British Museum, London, 15 November 2002-26 January 2003

Antony Gormley's 'Field for the British Isles' is one of the most riveting projects by a British sculptor. Made up of 40,000 small terracotta figures, it is now on show at the British Museum.

Devoted to its magnificent collection of artefacts from all cultures, the British Museum enables a dialogue between numerous and varied manifestations of the human form and Gormley's original and moving presentation. Instead of simply viewing the work, the figures stare back at the viewer. Curator Colin Renfrew states,

Here, for the first time, 'Field 'is shown in the midst of these other creations in what may be claimed as the greatest collection in existence of artefacts from the various cultures of the world. 'Field' reaches out to its cousins around the Museum and invites you, the visitor, to go and locate the earliest sculptures from the prehistoric Near east or the clay figurines from prehispanic Mexico, then return to face the intense gaze of the 40,000 or so small terracotta figures which confront you.

Antony Gormley (b.1950) is best known for his vast sculpture 'Angel of the North' (1998), near Gateshead. Departing from traditional sculptural materials such as marble or bronze, he has used a plaster cast of his own body - standing, lying - to produce a body-case covered in lead or cast in iron. His works 'explore what it is to have a mind, what it is to occupy our bodily place in the world and through experience to become a being of full consciousness'.

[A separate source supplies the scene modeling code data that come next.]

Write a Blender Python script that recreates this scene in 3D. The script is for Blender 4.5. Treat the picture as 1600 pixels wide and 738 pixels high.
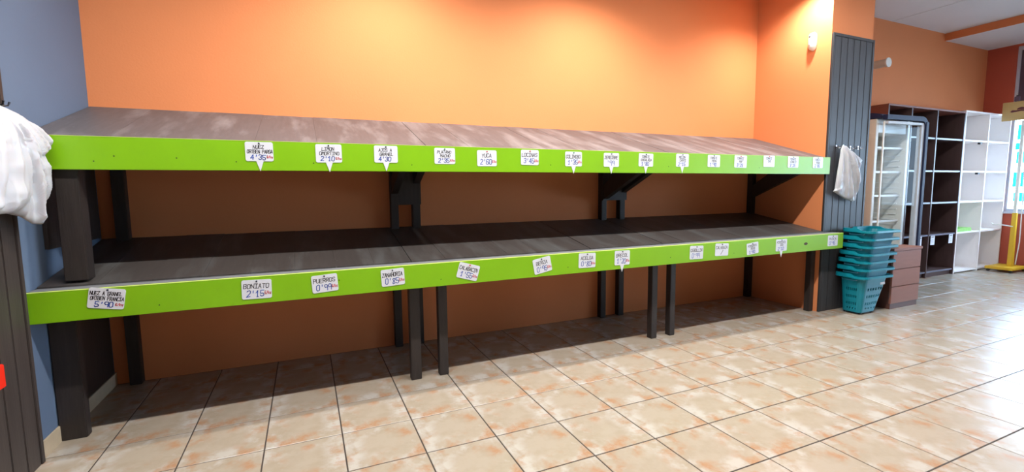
import bpy, bmesh, math, random
from mathutils import Vector, Matrix
random.seed(7)
for o in list(bpy.data.objects): bpy.data.objects.remove(o)
S = bpy.context.scene
COL = S.collection

# ---------------------------------------------------------------- camera
cam = bpy.data.cameras.new('camera'); cam_o = bpy.data.objects.new('camera', cam); COL.objects.link(cam_o)
CAM = Vector((.556, -2.6, 1.153)); YAW, PITCH, ROLL, FPX = .4154, -.0993, -.0104, 726.63
fw = Vector((math.sin(YAW)*math.cos(PITCH), math.cos(YAW)*math.cos(PITCH), math.sin(PITCH)))
r0 = Vector((math.cos(YAW), -math.sin(YAW), 0)); u0 = r0.cross(fw)
rt = r0*math.cos(ROLL)+u0*math.sin(ROLL); up = -r0*math.sin(ROLL)+u0*math.cos(ROLL)
cam_o.matrix_world = Matrix(((rt.x, up.x, -fw.x, CAM.x), (rt.y, up.y, -fw.y, CAM.y), (rt.z, up.z, -fw.z, CAM.z), (0, 0, 0, 1)))
cam.sensor_width = 36; cam.lens = FPX*36/1600; cam.clip_start = .02; cam.clip_end = 200
S.camera = cam_o

# ---------------------------------------------------------------- world, exposure
S.view_settings.view_transform = 'Standard'; S.view_settings.look = 'None'
S.view_settings.gamma = 1; S.view_settings.use_curve_mapping = False
S.view_settings.exposure = 0.0
W = bpy.data.worlds.new('sky'); S.world = W; W.use_nodes = True
wb = W.node_tree.nodes['Background']; wb.inputs[0].default_value = (.55, .76, 1, 1); wb.inputs[1].default_value = 16.0

# ---------------------------------------------------------------- lamps of the shop
def tube(x, y, power, length=1.5, z=2.98, colour=(1, .96, .91)):
    l = bpy.data.lights.new('tube_light', 'AREA'); l.shape = 'RECTANGLE'; l.size = length; l.size_y = .07
    l.energy = power; l.color = colour
    o = bpy.data.objects.new('tube_light', l); COL.objects.link(o); o.location = (x, y, z)
for x in (.3, 2.1, 3.9): tube(x, -1.05, 58)
for x in (6.3, 8.3): tube(x, -1.05, 7, colour=(.9, .93, 1))
def spot(x, y, power, z=2.96):
    l = bpy.data.lights.new('wall_spot', 'SPOT'); l.energy = power; l.color = (1, .93, .82)
    l.spot_size = math.radians(150); l.spot_blend = .8; l.shadow_soft_size = .035
    o = bpy.data.objects.new('wall_spot', l); COL.objects.link(o); o.location = (x, y, z)
for x, p in ((1.1, 118), (2.7, 118), (4.6, 112)): spot(x, .14, p)

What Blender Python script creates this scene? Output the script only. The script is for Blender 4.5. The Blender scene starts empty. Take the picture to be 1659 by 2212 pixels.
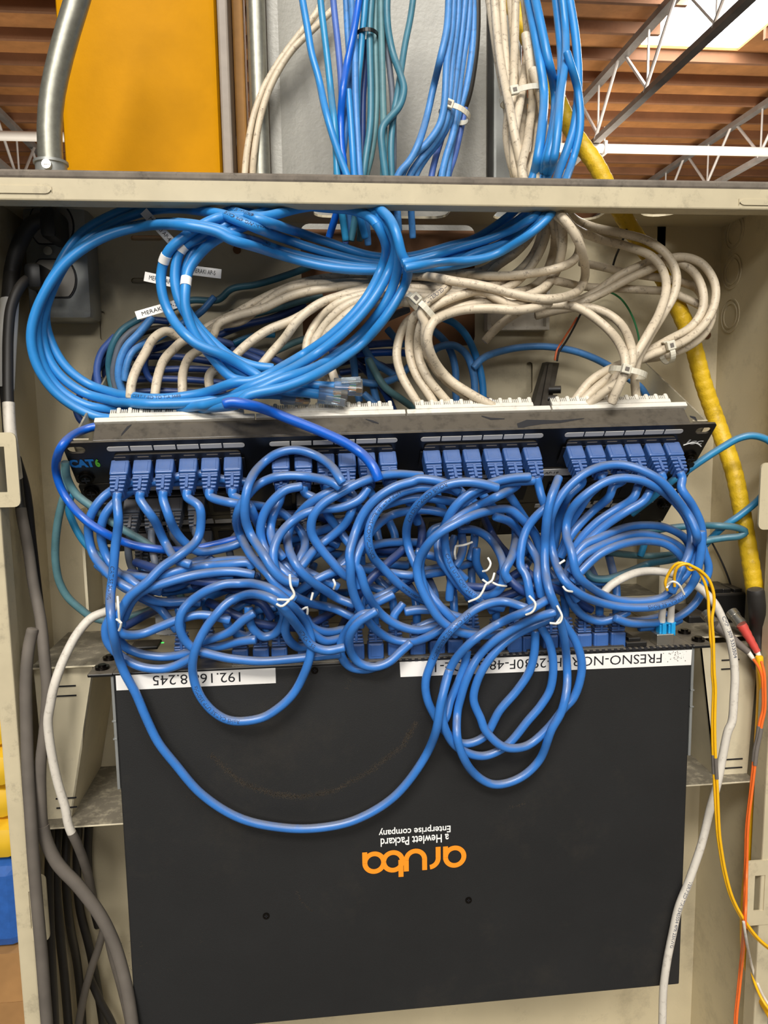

Each of the 40,000 figures in the 'Field for the British Isles' were created in St Helen's, Merseyside in 1993. Earlier versions were made in Mexico (1990), Porto Velho in the Amazon Basin, and in Sweden. In each case, the figures were created in collaboration between Gormley and the local community. They were kiln-fired in brickworks and subsequently displayed en masse. The respective local communities were made up of local children and their extended families. Each person was given a small ball of clay with which they shaped a standing figure with two eyes. As many as 200 figures could be made by each person in a day. Gormley describes the process,

Each one of these works comes from a lived moment. It is a materialisation of a moment of lived time, in the same way that my other work is a materialisation of a lived moment in time, and they have a very particular presence, each of them.

The 'ancestors' of Antony Gormley's work. As the curator describes them, can be found in different parts of the British Museum. 'You can find individual figures, called "aliens", from 'Field for the British Isles', in the rooms numbered on the plan.' The artist states,

Is it possible to make today, with our contemporary recognition of the importance of regional identities and difference and a cherishing of them in a sense that the colonial project never recognised, a work that has an aspiration to be a reservoir of thought and feeling for this point of time, yet which also has a resonance with things that have needed to be made since time immemorial?

Human forms throughout the British Museum are highlighted by Gormley's presentation: Mexican figurines (900 BC - AD 300); Bronze Age Cyprus (1900-1200 BC); Mycenaean Greece (1400 - 1200 BC); clay figurines from neolithic Greece (5300 - 4300 BC). One of the most ancient of all are the lime-plaster statues from Ain Ghazal in Jordan (7200 BC).

Cult figures and effigies played a vital role in religious rituals. Other attempts to sculpt the human body relate to burial ceremonies. One of the most exciting discoveries of the 20th century was the Emperor's Immortal Army of Xin, in China, dating from 210 BC - lifesize terracotta warriors. It is, therefore, appropriate that Gormley should create an 'Asian Field', a new version of the 'British Field'. 'Asian Field' will be three times larger that the presentation at the British Museum. It will involve the manufacture of 120,000 hand-sized clay figures by 300 villagers near Guangzhou in China, and will then form a travelling exhibition.

If the 'Field' has a moral imperative, it is to remind us as viewers that we are 'active makers, the agents of the future'. The artist's poignant statement is as provocative as the superb exhibition of his work,

Here are the spirits of the ancestors and the spirits of the unborn. You are the conscious layer in this stratification of mind that we call human being - what are you going to do about it?